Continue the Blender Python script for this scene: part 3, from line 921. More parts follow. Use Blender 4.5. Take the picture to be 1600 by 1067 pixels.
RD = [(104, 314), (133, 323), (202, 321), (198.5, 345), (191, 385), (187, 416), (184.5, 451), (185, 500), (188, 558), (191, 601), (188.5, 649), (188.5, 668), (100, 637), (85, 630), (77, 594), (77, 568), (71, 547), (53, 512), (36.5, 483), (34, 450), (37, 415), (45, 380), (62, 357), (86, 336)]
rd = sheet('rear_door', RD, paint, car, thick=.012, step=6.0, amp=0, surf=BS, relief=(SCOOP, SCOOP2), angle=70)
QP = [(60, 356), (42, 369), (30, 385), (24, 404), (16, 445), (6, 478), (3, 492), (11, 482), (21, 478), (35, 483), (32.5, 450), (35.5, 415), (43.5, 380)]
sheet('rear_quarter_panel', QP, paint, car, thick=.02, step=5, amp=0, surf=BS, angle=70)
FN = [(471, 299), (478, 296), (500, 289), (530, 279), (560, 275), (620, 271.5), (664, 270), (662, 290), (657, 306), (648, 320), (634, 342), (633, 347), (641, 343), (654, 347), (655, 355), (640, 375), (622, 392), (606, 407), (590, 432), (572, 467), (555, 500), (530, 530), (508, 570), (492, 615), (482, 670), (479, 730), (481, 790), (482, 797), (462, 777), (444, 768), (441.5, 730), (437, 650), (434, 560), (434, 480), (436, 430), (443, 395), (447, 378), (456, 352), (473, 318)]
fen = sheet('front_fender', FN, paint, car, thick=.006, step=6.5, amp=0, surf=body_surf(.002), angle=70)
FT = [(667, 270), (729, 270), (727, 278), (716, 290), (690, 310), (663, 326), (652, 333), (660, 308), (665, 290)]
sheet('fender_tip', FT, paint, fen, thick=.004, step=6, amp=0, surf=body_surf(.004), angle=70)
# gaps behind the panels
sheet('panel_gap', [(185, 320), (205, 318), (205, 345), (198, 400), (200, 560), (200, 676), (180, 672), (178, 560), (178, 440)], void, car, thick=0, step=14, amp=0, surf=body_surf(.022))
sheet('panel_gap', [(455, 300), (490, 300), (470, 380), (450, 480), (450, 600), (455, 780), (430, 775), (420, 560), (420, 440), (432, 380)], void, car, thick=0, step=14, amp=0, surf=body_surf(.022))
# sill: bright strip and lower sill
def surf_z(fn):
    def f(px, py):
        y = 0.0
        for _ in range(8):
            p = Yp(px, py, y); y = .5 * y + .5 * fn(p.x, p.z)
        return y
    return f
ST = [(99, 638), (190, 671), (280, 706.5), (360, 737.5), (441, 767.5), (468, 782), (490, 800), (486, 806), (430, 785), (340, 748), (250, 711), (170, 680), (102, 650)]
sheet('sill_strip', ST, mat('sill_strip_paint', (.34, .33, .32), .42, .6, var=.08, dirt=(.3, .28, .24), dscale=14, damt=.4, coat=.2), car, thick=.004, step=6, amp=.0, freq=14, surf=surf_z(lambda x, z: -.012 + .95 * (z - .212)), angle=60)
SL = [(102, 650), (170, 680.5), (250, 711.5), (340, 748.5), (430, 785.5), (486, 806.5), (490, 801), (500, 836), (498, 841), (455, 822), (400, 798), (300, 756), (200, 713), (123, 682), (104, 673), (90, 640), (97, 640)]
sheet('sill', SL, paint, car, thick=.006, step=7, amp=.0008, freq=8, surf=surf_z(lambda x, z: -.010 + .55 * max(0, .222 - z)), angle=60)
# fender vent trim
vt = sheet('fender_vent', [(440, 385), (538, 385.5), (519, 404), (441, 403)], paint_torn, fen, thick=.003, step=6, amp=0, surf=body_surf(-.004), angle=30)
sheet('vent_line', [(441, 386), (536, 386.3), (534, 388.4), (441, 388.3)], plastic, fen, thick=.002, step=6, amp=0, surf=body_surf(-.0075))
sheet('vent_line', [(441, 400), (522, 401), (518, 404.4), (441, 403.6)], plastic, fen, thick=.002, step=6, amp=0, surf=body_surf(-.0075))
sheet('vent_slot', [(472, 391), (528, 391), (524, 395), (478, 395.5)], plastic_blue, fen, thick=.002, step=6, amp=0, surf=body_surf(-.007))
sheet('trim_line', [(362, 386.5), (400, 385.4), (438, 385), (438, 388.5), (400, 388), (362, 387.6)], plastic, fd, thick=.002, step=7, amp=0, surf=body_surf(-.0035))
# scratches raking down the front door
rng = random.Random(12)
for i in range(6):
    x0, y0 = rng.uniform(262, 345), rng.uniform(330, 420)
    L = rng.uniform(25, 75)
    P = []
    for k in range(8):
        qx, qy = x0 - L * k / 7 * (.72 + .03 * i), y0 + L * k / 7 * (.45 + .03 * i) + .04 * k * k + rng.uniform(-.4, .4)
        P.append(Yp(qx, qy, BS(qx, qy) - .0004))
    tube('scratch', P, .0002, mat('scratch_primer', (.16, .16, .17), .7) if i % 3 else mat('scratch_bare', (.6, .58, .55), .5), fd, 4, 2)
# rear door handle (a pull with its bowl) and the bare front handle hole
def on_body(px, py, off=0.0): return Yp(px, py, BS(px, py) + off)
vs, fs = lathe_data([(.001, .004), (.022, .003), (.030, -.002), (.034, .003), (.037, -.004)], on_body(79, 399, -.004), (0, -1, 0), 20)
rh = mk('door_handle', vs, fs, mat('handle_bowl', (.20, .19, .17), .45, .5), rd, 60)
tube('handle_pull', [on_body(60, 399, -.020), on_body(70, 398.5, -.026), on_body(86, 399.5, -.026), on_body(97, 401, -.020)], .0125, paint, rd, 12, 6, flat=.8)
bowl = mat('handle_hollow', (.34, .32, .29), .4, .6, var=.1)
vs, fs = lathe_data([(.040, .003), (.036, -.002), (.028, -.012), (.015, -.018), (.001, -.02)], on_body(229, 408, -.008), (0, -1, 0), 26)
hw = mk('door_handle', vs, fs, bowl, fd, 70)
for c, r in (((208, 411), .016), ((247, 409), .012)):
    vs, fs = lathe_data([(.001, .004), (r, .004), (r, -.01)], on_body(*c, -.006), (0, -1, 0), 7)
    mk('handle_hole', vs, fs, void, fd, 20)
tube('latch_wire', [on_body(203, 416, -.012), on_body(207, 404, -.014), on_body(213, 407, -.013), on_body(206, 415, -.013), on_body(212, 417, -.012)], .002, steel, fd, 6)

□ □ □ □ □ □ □

## DIRECTION
Give an exact copy of all the data shown above.

## PROBLEM SOLUTION
Continue the Blender Python script for this scene: part 3, from line 921. More parts follow. Use Blender 4.5. Take the picture to be 1600 by 1067 pixels.
RD = [(104, 314), (133, 323), (202, 321), (198.5, 345), (191, 385), (187, 416), (184.5, 451), (185, 500), (188, 558), (191, 601), (188.5, 649), (188.5, 668), (100, 637), (85, 630), (77, 594), (77, 568), (71, 547), (53, 512), (36.5, 483), (34, 450), (37, 415), (45, 380), (62, 357), (86, 336)]
rd = sheet('rear_door', RD, paint, car, thick=.012, step=6.0, amp=0, surf=BS, relief=(SCOOP, SCOOP2), angle=70)
QP = [(60, 356), (42, 369), (30, 385), (24, 404), (16, 445), (6, 478), (3, 492), (11, 482), (21, 478), (35, 483), (32.5, 450), (35.5, 415), (43.5, 380)]
sheet('rear_quarter_panel', QP, paint, car, thick=.02, step=5, amp=0, surf=BS, angle=70)
FN = [(471, 299), (478, 296), (500, 289), (530, 279), (560, 275), (620, 271.5), (664, 270), (662, 290), (657, 306), (648, 320), (634, 342), (633, 347), (641, 343), (654, 347), (655, 355), (640, 375), (622, 392), (606, 407), (590, 432), (572, 467), (555, 500), (530, 530), (508, 570), (492, 615), (482, 670), (479, 730), (481, 790), (482, 797), (462, 777), (444, 768), (441.5, 730), (437, 650), (434, 560), (434, 480), (436, 430), (443, 395), (447, 378), (456, 352), (473, 318)]
fen = sheet('front_fender', FN, paint, car, thick=.006, step=6.5, amp=0, surf=body_surf(.002), angle=70)
FT = [(667, 270), (729, 270), (727, 278), (716, 290), (690, 310), (663, 326), (652, 333), (660, 308), (665, 290)]
sheet('fender_tip', FT, paint, fen, thick=.004, step=6, amp=0, surf=body_surf(.004), angle=70)
# gaps behind the panels
sheet('panel_gap', [(185, 320), (205, 318), (205, 345), (198, 400), (200, 560), (200, 676), (180, 672), (178, 560), (178, 440)], void, car, thick=0, step=14, amp=0, surf=body_surf(.022))
sheet('panel_gap', [(455, 300), (490, 300), (470, 380), (450, 480), (450, 600), (455, 780), (430, 775), (420, 560), (420, 440), (432, 380)], void, car, thick=0, step=14, amp=0, surf=body_surf(.022))
# sill: bright strip and lower sill
def surf_z(fn):
    def f(px, py):
        y = 0.0
        for _ in range(8):
            p = Yp(px, py, y); y = .5 * y + .5 * fn(p.x, p.z)
        return y
    return f
ST = [(99, 638), (190, 671), (280, 706.5), (360, 737.5), (441, 767.5), (468, 782), (490, 800), (486, 806), (430, 785), (340, 748), (250, 711), (170, 680), (102, 650)]
sheet('sill_strip', ST, mat('sill_strip_paint', (.34, .33, .32), .42, .6, var=.08, dirt=(.3, .28, .24), dscale=14, damt=.4, coat=.2), car, thick=.004, step=6, amp=.0, freq=14, surf=surf_z(lambda x, z: -.012 + .95 * (z - .212)), angle=60)
SL = [(102, 650), (170, 680.5), (250, 711.5), (340, 748.5), (430, 785.5), (486, 806.5), (490, 801), (500, 836), (498, 841), (455, 822), (400, 798), (300, 756), (200, 713), (123, 682), (104, 673), (90, 640), (97, 640)]
sheet('sill', SL, paint, car, thick=.006, step=7, amp=.0008, freq=8, surf=surf_z(lambda x, z: -.010 + .55 * max(0, .222 - z)), angle=60)
# fender vent trim
vt = sheet('fender_vent', [(440, 385), (538, 385.5), (519, 404), (441, 403)], paint_torn, fen, thick=.003, step=6, amp=0, surf=body_surf(-.004), angle=30)
sheet('vent_line', [(441, 386), (536, 386.3), (534, 388.4), (441, 388.3)], plastic, fen, thick=.002, step=6, amp=0, surf=body_surf(-.0075))
sheet('vent_line', [(441, 400), (522, 401), (518, 404.4), (441, 403.6)], plastic, fen, thick=.002, step=6, amp=0, surf=body_surf(-.0075))
sheet('vent_slot', [(472, 391), (528, 391), (524, 395), (478, 395.5)], plastic_blue, fen, thick=.002, step=6, amp=0, surf=body_surf(-.007))
sheet('trim_line', [(362, 386.5), (400, 385.4), (438, 385), (438, 388.5), (400, 388), (362, 387.6)], plastic, fd, thick=.002, step=7, amp=0, surf=body_surf(-.0035))
# scratches raking down the front door
rng = random.Random(12)
for i in range(6):
    x0, y0 = rng.uniform(262, 345), rng.uniform(330, 420)
    L = rng.uniform(25, 75)
    P = []
    for k in range(8):
        qx, qy = x0 - L * k / 7 * (.72 + .03 * i), y0 + L * k / 7 * (.45 + .03 * i) + .04 * k * k + rng.uniform(-.4, .4)
        P.append(Yp(qx, qy, BS(qx, qy) - .0004))
    tube('scratch', P, .0002, mat('scratch_primer', (.16, .16, .17), .7) if i % 3 else mat('scratch_bare', (.6, .58, .55), .5), fd, 4, 2)
# rear door handle (a pull with its bowl) and the bare front handle hole
def on_body(px, py, off=0.0): return Yp(px, py, BS(px, py) + off)
vs, fs = lathe_data([(.001, .004), (.022, .003), (.030, -.002), (.034, .003), (.037, -.004)], on_body(79, 399, -.004), (0, -1, 0), 20)
rh = mk('door_handle', vs, fs, mat('handle_bowl', (.20, .19, .17), .45, .5), rd, 60)
tube('handle_pull', [on_body(60, 399, -.020), on_body(70, 398.5, -.026), on_body(86, 399.5, -.026), on_body(97, 401, -.020)], .0125, paint, rd, 12, 6, flat=.8)
bowl = mat('handle_hollow', (.34, .32, .29), .4, .6, var=.1)
vs, fs = lathe_data([(.040, .003), (.036, -.002), (.028, -.012), (.015, -.018), (.001, -.02)], on_body(229, 408, -.008), (0, -1, 0), 26)
hw = mk('door_handle', vs, fs, bowl, fd, 70)
for c, r in (((208, 411), .016), ((247, 409), .012)):
    vs, fs = lathe_data([(.001, .004), (r, .004), (r, -.01)], on_body(*c, -.006), (0, -1, 0), 7)
    mk('handle_hole', vs, fs, void, fd, 20)
tube('latch_wire', [on_body(203, 416, -.012), on_body(207, 404, -.014), on_body(213, 407, -.013), on_body(206, 415, -.013), on_body(212, 417, -.012)], .002, steel, fd, 6)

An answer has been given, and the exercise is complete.